Pensativos nas possibilidades do Reino ribomba a pergunta de Jesus: “- Vocês entenderam tudo isso?”

A resposta em côro congregacional tem cheiro clerical, institucional e litúrgico-presumível, mas a proposta nas parábolas do Mestre, continua cumprindo-se no seu ministério. Os seus concidadãos parecem duvidar da sabedoria com que discernia os eventos da vida, rejeitando-o com veemência sempre que podiam, julgando conhecer sua procedência e capacidade de discurso.

Para mim, vejo que o Senhor Jesus gosta de conversar e discursar sobre as águas... Os elementos da acústica estão a seu favor e a imagem de fundo conspira para um batismo de idéias e propósitos.
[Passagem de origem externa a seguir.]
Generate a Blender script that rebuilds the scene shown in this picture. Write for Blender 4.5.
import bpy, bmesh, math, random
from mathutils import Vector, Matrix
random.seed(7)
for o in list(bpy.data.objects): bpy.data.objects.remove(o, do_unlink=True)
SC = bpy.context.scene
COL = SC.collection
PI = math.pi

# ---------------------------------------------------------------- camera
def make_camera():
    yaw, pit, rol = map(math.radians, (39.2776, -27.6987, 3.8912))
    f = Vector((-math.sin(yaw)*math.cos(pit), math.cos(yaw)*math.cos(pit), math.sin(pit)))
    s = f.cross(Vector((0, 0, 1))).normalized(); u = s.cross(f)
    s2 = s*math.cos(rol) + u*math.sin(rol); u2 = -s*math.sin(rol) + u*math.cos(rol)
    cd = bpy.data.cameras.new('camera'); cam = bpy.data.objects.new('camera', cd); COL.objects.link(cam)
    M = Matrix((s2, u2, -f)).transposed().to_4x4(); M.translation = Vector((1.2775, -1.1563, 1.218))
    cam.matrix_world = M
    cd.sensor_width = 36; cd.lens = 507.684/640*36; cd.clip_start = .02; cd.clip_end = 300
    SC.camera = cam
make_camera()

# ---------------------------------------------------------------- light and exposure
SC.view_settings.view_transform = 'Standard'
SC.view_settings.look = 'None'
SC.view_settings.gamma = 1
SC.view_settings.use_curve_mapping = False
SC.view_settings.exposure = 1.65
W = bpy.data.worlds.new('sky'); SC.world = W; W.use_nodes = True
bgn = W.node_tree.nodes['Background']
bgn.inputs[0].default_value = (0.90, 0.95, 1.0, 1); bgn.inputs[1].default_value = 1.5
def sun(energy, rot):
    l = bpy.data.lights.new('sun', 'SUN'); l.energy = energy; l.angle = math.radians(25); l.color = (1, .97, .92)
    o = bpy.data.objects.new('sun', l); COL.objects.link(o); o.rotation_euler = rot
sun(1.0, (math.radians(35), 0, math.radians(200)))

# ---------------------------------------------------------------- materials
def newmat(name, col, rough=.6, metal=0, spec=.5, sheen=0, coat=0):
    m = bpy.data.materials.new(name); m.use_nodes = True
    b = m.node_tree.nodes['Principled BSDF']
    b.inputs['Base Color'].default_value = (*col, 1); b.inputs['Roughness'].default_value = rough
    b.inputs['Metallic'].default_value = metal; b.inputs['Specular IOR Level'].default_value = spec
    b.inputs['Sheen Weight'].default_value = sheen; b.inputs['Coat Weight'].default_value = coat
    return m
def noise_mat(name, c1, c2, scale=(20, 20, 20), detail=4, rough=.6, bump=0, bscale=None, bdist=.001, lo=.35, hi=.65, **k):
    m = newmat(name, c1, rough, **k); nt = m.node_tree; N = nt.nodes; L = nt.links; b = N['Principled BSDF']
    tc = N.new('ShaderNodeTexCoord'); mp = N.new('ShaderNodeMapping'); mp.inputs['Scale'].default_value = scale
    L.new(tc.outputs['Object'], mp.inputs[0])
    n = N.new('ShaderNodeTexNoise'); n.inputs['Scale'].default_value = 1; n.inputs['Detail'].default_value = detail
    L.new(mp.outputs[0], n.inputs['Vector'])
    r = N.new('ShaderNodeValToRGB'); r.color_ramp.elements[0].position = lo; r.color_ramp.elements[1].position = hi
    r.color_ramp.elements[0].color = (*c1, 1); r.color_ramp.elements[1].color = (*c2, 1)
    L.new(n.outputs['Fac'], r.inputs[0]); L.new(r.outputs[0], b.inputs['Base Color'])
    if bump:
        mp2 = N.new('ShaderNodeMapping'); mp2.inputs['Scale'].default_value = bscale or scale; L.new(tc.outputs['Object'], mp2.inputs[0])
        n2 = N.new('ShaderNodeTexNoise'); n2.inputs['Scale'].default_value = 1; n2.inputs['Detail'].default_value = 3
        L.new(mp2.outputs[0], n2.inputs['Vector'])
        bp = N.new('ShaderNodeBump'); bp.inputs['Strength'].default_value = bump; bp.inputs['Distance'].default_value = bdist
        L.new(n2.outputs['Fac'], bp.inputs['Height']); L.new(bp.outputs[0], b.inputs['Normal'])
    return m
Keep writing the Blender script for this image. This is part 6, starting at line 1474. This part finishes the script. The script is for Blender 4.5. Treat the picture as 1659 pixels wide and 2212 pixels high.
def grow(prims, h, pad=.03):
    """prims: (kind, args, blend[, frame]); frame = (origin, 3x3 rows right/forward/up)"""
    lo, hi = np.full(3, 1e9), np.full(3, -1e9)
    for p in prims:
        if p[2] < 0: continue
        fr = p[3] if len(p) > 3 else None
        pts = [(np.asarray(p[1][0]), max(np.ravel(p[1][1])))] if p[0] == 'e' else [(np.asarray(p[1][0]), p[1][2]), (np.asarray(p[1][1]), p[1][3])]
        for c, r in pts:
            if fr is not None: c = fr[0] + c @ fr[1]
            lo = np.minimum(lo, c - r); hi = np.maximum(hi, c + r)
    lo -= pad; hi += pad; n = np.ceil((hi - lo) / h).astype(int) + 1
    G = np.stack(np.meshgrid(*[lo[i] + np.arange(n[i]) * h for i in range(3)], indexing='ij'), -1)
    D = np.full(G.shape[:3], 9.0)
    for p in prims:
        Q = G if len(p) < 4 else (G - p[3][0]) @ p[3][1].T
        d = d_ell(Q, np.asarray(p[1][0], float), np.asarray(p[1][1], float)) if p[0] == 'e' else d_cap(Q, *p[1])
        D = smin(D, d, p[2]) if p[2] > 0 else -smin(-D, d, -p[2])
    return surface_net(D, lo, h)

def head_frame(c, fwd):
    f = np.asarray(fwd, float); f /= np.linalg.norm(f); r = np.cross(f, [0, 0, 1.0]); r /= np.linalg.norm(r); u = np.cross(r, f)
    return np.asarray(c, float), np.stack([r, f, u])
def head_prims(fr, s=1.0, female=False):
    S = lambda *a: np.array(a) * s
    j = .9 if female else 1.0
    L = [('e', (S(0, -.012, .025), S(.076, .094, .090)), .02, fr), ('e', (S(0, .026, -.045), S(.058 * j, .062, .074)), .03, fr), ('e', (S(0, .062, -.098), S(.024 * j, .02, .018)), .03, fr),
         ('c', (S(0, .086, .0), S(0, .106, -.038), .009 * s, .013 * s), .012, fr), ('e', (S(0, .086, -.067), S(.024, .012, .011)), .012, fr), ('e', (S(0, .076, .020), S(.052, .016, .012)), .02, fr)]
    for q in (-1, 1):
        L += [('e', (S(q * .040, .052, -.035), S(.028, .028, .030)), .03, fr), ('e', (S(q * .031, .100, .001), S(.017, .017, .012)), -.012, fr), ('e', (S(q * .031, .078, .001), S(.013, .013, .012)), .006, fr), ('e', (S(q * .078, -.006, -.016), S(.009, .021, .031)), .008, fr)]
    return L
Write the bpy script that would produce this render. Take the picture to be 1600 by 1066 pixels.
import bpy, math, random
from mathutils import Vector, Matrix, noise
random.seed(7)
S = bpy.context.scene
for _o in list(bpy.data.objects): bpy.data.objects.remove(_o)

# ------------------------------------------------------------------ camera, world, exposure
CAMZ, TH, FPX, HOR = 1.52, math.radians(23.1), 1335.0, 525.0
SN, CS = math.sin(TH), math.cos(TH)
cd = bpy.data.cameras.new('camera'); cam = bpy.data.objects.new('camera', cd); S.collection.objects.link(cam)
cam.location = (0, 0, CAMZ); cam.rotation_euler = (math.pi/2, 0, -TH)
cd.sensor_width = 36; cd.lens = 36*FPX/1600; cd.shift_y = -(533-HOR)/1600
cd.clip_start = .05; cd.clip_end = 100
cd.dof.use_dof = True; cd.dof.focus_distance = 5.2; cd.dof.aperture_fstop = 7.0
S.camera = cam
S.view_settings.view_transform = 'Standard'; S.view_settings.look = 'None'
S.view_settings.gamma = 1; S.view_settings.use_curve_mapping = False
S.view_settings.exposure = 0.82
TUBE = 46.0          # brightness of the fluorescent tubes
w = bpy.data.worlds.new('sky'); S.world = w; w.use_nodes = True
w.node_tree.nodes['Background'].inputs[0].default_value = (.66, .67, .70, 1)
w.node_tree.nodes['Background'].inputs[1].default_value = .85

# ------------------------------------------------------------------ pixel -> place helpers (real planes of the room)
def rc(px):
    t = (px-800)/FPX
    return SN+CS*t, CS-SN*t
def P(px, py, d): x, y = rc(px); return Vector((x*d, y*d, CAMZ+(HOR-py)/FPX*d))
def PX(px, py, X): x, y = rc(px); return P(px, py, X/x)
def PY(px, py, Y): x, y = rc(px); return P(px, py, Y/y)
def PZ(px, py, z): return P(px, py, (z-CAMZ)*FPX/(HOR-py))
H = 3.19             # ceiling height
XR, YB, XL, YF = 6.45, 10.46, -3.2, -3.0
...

A morte de João Batista, agora, no 14 de Mateus, parece confirmar a necessidade de Jesus em fazer uso novamente de uma embarcação e seguir viagem rumo a sua solitude que não deve acontecer por muito tempo. A multidão dos mutilados e dos desvalidos que não possuem outra esperança, o encontra novamente, e Ele a ama como o pastor divino que Ele é!

Com esse olhar que constrói o mito e causa uma hermenêutica romanceada, ou festiva, é que sempre leio o livro de Mateus, observando o Mestre andando em algum lugar do passado. Enxergo que Ele amava o povo marginalizado e desgraçado das ruas, que amava crianças e que dava a elas todo o direito de posse do Reino de Deus. Também amava estar perto das águas, como o Seu Espírito empreendedor da Gênese, que amava Jonas e sua incrível baleia branca preparada para dar salvo conduto ao profeta sorumbático (grifo é meu para mencionar que algumas versões classificam assim o grande peixe, citado em Mateus), que amava comer pão e peixe com seus amigos e que ama falar nos meus sonhos o quanto Ele muito me ama!

O convívio com o meu filho é a causa, certamente, de uma interpretação comprometida, porém, com gente da idade dele, que nos escutam aos domingos, sentados no chão, umas histórias bonitas que Jesus contou pra mim... Que privilégio o meu!

Ora, vem Senhor Jesus! Vem contar de novo a bonita história de Moby Dick!